**Recorded information:**
----------

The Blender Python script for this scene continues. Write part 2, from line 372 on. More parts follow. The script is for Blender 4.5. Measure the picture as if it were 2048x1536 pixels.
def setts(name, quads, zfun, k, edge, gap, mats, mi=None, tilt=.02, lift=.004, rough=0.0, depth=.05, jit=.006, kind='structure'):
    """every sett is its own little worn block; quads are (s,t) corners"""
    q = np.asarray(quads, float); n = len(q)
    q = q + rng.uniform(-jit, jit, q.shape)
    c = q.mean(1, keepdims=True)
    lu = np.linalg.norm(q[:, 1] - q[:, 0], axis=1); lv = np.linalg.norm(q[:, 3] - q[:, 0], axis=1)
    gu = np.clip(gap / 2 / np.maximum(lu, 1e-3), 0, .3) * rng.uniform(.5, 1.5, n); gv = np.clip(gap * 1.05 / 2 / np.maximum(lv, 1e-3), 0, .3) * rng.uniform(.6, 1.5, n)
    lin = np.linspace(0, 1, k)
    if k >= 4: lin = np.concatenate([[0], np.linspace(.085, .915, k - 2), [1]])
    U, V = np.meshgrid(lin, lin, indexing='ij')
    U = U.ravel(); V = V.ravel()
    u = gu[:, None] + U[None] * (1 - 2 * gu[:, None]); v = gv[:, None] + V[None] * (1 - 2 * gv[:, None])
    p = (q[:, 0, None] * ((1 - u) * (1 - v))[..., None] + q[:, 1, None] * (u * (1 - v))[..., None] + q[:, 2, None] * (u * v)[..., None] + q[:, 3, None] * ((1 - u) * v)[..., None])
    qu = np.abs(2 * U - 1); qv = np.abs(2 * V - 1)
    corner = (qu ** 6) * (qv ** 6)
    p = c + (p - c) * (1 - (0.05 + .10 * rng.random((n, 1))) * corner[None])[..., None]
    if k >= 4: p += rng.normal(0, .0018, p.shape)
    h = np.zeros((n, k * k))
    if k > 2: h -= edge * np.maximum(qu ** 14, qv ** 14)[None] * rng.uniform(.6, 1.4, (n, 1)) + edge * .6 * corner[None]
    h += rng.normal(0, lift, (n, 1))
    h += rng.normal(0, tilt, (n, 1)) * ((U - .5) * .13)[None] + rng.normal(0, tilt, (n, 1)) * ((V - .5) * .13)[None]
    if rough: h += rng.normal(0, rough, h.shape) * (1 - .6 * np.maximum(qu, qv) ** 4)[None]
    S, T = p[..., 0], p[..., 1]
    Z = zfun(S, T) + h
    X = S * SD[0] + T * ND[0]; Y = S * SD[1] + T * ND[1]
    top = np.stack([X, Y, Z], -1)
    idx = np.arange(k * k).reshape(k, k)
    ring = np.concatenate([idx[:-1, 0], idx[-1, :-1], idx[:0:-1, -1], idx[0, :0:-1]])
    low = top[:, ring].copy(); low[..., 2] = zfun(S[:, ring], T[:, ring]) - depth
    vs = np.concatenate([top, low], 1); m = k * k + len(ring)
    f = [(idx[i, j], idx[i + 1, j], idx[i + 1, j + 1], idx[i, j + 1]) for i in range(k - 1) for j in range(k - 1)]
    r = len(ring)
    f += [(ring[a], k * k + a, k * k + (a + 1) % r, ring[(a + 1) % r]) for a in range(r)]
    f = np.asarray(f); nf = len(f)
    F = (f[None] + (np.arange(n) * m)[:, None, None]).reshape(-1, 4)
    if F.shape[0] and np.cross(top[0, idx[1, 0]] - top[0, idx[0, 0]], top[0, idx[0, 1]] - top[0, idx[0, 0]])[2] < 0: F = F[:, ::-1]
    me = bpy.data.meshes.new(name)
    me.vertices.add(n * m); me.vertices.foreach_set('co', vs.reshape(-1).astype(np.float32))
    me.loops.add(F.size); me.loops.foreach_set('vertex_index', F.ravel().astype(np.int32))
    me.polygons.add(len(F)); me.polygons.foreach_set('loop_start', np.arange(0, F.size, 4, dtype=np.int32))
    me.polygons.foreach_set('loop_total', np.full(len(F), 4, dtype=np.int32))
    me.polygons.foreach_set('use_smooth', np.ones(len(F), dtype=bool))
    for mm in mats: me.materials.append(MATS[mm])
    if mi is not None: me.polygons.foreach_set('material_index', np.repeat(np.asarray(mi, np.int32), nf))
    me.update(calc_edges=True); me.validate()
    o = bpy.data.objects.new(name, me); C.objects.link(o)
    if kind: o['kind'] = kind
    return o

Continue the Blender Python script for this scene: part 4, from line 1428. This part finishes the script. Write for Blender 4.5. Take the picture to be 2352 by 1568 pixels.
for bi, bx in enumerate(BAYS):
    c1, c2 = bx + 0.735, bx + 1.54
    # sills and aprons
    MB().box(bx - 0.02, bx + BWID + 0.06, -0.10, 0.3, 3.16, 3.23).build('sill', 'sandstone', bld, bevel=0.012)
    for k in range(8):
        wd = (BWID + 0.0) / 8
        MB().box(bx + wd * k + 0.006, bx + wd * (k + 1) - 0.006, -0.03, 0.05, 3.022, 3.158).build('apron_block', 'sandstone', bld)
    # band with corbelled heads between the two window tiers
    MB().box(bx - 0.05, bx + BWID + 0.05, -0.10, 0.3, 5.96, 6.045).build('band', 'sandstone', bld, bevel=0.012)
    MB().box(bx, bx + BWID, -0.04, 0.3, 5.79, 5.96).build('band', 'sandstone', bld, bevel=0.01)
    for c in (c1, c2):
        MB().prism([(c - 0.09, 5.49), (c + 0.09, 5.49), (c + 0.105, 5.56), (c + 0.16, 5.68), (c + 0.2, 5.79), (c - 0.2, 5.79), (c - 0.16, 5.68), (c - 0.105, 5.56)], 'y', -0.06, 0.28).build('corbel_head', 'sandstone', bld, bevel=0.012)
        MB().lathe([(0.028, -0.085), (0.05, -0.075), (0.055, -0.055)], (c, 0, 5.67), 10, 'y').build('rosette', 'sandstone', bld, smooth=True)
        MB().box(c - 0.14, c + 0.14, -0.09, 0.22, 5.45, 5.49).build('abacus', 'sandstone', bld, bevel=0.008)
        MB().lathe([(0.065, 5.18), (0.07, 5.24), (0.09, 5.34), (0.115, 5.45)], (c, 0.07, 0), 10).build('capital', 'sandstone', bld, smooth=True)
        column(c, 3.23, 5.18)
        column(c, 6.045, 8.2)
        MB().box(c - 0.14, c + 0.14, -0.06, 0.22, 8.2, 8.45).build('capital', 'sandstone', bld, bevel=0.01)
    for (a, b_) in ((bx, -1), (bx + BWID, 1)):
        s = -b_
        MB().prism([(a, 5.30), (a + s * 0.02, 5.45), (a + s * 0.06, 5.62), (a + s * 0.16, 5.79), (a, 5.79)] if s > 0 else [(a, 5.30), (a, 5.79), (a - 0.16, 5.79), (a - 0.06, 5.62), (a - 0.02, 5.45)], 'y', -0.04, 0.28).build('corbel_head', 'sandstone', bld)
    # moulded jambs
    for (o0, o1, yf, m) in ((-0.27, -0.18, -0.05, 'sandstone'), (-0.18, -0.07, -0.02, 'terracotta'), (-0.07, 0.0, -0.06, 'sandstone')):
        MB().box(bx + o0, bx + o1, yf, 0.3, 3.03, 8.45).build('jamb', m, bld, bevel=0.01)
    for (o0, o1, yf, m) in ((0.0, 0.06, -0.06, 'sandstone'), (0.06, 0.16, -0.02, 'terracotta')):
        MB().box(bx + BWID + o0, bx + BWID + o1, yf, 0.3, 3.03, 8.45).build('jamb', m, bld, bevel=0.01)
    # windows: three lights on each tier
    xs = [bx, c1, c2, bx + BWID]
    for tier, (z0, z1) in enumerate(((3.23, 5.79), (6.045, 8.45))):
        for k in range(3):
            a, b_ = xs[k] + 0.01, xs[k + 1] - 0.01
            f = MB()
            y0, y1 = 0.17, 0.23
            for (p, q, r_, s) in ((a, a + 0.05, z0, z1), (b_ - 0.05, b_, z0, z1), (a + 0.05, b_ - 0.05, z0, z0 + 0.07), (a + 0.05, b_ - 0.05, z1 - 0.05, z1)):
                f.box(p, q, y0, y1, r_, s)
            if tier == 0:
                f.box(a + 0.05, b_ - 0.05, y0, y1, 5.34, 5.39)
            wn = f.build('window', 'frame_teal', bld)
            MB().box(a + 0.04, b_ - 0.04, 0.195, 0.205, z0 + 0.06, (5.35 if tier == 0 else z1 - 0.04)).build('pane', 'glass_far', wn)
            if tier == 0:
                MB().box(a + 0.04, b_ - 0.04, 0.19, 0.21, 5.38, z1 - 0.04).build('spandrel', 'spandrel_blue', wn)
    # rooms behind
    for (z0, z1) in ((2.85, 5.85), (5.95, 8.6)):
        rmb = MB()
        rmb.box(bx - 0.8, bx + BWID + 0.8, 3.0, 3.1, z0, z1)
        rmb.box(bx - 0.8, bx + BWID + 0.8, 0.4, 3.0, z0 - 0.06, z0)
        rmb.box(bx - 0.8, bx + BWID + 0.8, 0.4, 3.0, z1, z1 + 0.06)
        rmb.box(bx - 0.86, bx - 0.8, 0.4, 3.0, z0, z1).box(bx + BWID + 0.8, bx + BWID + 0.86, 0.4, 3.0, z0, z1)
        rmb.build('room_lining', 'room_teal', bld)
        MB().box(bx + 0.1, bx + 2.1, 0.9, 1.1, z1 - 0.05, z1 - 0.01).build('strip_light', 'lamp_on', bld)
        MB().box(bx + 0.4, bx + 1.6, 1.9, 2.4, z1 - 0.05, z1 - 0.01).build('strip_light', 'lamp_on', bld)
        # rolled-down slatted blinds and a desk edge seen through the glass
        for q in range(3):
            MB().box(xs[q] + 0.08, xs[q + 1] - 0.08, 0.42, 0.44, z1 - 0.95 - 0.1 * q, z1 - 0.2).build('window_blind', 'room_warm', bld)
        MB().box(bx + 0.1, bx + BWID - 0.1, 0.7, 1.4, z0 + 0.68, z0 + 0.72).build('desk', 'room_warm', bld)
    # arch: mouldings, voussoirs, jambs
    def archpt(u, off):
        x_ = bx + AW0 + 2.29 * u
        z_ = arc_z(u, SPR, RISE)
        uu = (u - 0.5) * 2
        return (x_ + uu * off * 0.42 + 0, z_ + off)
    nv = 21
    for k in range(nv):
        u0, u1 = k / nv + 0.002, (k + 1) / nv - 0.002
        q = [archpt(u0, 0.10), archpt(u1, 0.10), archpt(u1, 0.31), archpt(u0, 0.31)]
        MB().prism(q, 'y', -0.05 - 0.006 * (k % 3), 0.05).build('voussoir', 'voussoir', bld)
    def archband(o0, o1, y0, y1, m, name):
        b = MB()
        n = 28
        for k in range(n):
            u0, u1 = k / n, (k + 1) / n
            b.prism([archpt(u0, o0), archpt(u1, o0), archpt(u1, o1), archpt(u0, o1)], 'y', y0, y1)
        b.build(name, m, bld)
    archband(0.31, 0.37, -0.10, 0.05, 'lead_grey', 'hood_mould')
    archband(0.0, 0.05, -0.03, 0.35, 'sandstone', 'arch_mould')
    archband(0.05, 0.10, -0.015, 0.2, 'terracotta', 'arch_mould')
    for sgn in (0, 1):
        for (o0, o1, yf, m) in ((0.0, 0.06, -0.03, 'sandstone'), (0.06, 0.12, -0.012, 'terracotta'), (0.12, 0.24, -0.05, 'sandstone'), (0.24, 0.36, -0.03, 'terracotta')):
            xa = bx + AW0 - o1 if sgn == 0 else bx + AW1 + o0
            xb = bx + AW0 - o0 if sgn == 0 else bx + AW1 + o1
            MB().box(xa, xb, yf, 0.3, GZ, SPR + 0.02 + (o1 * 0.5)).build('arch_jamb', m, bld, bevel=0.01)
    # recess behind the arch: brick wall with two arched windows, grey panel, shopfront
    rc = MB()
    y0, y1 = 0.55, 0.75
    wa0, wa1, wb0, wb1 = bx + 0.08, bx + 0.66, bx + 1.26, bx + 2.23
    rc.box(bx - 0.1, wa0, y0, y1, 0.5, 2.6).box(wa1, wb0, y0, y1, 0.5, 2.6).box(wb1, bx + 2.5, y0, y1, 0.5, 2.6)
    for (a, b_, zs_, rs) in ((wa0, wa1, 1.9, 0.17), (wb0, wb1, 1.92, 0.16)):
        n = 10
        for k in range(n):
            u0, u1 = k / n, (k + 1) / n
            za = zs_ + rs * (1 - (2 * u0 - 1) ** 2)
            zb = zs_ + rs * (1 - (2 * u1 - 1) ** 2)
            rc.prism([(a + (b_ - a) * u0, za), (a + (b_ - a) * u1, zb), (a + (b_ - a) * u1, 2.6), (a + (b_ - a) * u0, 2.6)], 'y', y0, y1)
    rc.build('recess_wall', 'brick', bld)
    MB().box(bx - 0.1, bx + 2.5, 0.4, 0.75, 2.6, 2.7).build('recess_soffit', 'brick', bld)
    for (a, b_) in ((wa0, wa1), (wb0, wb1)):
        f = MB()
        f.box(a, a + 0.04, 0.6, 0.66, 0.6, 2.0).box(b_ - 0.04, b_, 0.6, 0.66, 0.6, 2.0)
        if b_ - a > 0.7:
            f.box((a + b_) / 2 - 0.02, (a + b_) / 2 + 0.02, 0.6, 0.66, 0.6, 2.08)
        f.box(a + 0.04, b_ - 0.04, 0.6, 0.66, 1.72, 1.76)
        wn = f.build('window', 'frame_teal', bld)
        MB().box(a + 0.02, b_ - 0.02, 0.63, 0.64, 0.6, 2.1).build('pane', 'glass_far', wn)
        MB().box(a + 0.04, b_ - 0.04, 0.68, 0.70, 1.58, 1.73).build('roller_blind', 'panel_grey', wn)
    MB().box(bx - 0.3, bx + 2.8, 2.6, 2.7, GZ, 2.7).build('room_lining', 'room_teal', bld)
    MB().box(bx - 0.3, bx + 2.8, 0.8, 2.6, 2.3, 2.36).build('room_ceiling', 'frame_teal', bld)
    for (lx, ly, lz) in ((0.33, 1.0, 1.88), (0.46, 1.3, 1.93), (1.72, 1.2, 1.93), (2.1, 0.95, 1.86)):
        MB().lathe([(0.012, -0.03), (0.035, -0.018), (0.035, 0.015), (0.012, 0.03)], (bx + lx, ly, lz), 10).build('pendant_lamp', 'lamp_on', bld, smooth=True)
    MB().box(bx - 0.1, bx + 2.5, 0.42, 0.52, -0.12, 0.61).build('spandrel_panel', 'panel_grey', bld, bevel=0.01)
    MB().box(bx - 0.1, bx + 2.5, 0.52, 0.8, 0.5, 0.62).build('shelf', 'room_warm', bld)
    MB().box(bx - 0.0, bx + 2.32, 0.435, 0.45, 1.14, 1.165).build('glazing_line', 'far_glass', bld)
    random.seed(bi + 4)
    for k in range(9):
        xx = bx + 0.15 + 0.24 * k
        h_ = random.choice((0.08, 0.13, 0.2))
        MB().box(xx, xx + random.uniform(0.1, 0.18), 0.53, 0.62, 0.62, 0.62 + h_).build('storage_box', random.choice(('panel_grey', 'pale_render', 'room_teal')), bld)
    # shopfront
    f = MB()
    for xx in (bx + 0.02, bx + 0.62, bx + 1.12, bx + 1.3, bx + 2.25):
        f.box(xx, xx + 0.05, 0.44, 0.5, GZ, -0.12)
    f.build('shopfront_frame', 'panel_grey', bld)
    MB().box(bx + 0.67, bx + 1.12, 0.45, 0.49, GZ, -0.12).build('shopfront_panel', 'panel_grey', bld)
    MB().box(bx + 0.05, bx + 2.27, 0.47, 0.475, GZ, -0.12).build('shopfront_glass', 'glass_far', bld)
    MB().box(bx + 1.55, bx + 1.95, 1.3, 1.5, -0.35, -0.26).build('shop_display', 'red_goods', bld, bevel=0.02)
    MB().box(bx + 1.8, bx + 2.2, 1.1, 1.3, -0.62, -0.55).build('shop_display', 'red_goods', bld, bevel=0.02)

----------

**What to produce:** From the records above, report the count of lines containing "Blender" and nothing more.

**Solution to the exercise:** 2